“M, l’uomo della provvidenza”, il secondo volume della monumentale opera di Antonio Scurati su Benito Mussolini, ha gli stessi pregi e gli stessi difetti del primo, che avevo recensito qui. Come il primo, non è un bel libro. La scrittura è barocca, ridondante, e a volte fastidiosa. Ma vale la pena di leggerlo, perché la ricostruzione di quello che accadde in Italia tra il 1925 e il 1932, gli anni del consolidamento del regime, ci aiuta non soltanto a capire un passato che molti oggi vogliono dimenticare, ma anche a riflettere sul presente.

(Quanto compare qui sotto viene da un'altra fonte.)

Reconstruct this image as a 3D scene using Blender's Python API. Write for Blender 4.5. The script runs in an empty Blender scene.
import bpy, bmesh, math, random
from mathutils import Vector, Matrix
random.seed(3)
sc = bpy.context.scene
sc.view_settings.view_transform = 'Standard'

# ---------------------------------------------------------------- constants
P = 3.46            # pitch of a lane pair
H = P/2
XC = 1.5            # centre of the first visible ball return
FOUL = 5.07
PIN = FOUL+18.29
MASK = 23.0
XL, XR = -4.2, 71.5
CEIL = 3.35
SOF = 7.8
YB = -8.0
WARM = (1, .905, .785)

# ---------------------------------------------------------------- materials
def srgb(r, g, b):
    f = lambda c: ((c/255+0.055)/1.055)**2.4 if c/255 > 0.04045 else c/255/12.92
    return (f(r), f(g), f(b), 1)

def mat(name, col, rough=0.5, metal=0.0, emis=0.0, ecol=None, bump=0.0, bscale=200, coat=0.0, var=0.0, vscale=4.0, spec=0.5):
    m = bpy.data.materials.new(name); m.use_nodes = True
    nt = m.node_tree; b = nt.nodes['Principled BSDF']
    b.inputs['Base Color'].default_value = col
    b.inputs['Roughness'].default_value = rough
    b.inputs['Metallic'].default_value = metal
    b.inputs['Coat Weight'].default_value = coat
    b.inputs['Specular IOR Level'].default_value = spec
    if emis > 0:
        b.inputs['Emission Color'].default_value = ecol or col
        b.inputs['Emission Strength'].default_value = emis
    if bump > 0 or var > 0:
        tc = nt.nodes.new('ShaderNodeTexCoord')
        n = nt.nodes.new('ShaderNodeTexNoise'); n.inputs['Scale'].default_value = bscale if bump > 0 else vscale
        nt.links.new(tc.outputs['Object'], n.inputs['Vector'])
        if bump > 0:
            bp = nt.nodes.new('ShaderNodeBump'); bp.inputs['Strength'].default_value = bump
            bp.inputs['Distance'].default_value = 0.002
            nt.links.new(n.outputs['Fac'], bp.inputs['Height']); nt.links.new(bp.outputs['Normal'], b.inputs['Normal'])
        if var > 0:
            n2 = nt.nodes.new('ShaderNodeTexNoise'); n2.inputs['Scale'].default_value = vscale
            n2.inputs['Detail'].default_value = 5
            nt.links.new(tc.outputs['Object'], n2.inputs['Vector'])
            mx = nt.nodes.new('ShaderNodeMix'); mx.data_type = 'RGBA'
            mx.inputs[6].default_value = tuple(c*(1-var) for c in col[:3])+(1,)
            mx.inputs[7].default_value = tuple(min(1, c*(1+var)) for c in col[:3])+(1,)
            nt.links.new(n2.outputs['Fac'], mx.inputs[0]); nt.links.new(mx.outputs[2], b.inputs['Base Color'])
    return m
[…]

Scurati scrive in forma di romanzo. I personaggi – Mussolini, le sue amanti, i comprimari del regime, gli avversari politici – vengono seguiti nell’intrecciarsi degli avvenimenti e delle situazioni. I dialoghi e i sentimenti sono immaginari, ma la base documentaria è solida. Ogni capitolo è corredato da discorsi ufficiali, rapporti di polizia, intercettazioni telefoniche, articoli di giornale, lettere private. E sono soprattutto i documenti a restituirci il quadro agghiacciante di un paese senza nerbo, disposto a sacrificare ogni principio di libertà, solidarietà e giustizia pur di affidarsi alle illusorie sicurezze dell’uomo forte al comando.
Mussolini è spregiudicato, lucido, abilissimo nell’arte di sfruttare le debolezze altrui: le gelosie e la cupidigia dei gerarchi, la sete di gloria dei militari, i tentennamenti degli intellettuali, le divisioni e la paura degli sconfitti. In pochi anni smantella le istituzioni parlamentari, mette fuori legge le opposizioni, elimina gli avversari anche dentro al partito fascista, e costruisce uno stato a sua immagine e somiglianza. Senza rivali, pienamente sostenuto da una monarchia imbelle, dalla grande industria e dalla Chiesa rabbonita con i Patti Lateranensi, ottiene credito a livello internazionale e si imbarca in sanguinose imprese coloniali che suscitano gli entusiasmi popolari. Anche il mondo della cultura si piega ai suoi voleri, e non è un caso che il volume si chiuda con la fastosa mostra della rivoluzione fascista organizzata a Roma il 29 ottobre del 1932 nel Palazzo delle Esposizioni. All’ingresso, ad accogliere i visitatori, c’era una targa con la scritta: “Nel nome di Dio e dell’Italia giuro di eseguire gli ordini del Duce e di servire con tutte le mie forze, e se necessario con il mio sangue, la causa della rivoluzione fascista”.
Molti ordini scellerati seguiranno, e molto sangue. Ma di questo Scurati scriverà nei due prossimi volumi.